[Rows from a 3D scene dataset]
····················

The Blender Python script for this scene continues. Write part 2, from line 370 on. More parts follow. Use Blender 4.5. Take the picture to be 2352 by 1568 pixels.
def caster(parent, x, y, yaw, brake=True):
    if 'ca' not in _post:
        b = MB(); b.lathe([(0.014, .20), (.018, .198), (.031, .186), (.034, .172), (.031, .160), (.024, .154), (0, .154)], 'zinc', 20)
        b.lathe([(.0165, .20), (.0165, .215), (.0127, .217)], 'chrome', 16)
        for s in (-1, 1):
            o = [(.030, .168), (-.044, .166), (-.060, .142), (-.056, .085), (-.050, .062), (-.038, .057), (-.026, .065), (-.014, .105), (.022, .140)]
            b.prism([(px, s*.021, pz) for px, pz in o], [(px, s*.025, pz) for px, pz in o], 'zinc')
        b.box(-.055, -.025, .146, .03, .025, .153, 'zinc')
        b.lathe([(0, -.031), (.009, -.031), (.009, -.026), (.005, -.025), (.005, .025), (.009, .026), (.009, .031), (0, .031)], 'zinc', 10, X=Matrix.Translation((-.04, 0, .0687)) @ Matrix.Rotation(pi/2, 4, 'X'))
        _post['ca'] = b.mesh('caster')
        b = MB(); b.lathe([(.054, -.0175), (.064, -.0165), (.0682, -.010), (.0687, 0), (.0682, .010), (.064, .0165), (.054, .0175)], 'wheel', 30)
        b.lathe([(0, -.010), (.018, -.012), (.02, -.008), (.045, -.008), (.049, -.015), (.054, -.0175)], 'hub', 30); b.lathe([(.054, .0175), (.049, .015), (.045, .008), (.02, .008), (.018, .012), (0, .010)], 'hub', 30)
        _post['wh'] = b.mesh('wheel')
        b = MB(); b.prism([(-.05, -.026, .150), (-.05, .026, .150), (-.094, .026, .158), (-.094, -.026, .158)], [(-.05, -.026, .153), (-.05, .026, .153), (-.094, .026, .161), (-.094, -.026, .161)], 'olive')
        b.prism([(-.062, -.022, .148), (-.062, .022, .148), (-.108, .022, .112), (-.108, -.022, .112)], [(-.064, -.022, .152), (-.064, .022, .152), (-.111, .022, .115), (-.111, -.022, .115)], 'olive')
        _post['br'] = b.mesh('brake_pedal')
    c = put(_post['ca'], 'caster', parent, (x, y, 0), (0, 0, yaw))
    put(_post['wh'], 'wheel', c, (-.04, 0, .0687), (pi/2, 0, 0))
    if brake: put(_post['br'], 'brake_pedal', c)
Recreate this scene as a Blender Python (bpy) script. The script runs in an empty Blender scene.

····················

## What this task involves
Quote every line of the data, word for word.

## Solution for this problem
The Blender Python script for this scene continues. Write part 2, from line 370 on. More parts follow. Use Blender 4.5. Take the picture to be 2352 by 1568 pixels.
def caster(parent, x, y, yaw, brake=True):
    if 'ca' not in _post:
        b = MB(); b.lathe([(0.014, .20), (.018, .198), (.031, .186), (.034, .172), (.031, .160), (.024, .154), (0, .154)], 'zinc', 20)
        b.lathe([(.0165, .20), (.0165, .215), (.0127, .217)], 'chrome', 16)
        for s in (-1, 1):
            o = [(.030, .168), (-.044, .166), (-.060, .142), (-.056, .085), (-.050, .062), (-.038, .057), (-.026, .065), (-.014, .105), (.022, .140)]
            b.prism([(px, s*.021, pz) for px, pz in o], [(px, s*.025, pz) for px, pz in o], 'zinc')
        b.box(-.055, -.025, .146, .03, .025, .153, 'zinc')
        b.lathe([(0, -.031), (.009, -.031), (.009, -.026), (.005, -.025), (.005, .025), (.009, .026), (.009, .031), (0, .031)], 'zinc', 10, X=Matrix.Translation((-.04, 0, .0687)) @ Matrix.Rotation(pi/2, 4, 'X'))
        _post['ca'] = b.mesh('caster')
        b = MB(); b.lathe([(.054, -.0175), (.064, -.0165), (.0682, -.010), (.0687, 0), (.0682, .010), (.064, .0165), (.054, .0175)], 'wheel', 30)
        b.lathe([(0, -.010), (.018, -.012), (.02, -.008), (.045, -.008), (.049, -.015), (.054, -.0175)], 'hub', 30); b.lathe([(.054, .0175), (.049, .015), (.045, .008), (.02, .008), (.018, .012), (0, .010)], 'hub', 30)
        _post['wh'] = b.mesh('wheel')
        b = MB(); b.prism([(-.05, -.026, .150), (-.05, .026, .150), (-.094, .026, .158), (-.094, -.026, .158)], [(-.05, -.026, .153), (-.05, .026, .153), (-.094, .026, .161), (-.094, -.026, .161)], 'olive')
        b.prism([(-.062, -.022, .148), (-.062, .022, .148), (-.108, .022, .112), (-.108, -.022, .112)], [(-.064, -.022, .152), (-.064, .022, .152), (-.111, .022, .115), (-.111, -.022, .115)], 'olive')
        _post['br'] = b.mesh('brake_pedal')
    c = put(_post['ca'], 'caster', parent, (x, y, 0), (0, 0, yaw))
    put(_post['wh'], 'wheel', c, (-.04, 0, .0687), (pi/2, 0, 0))
    if brake: put(_post['br'], 'brake_pedal', c)
Recreate this scene as a Blender Python (bpy) script. The script runs in an empty Blender scene.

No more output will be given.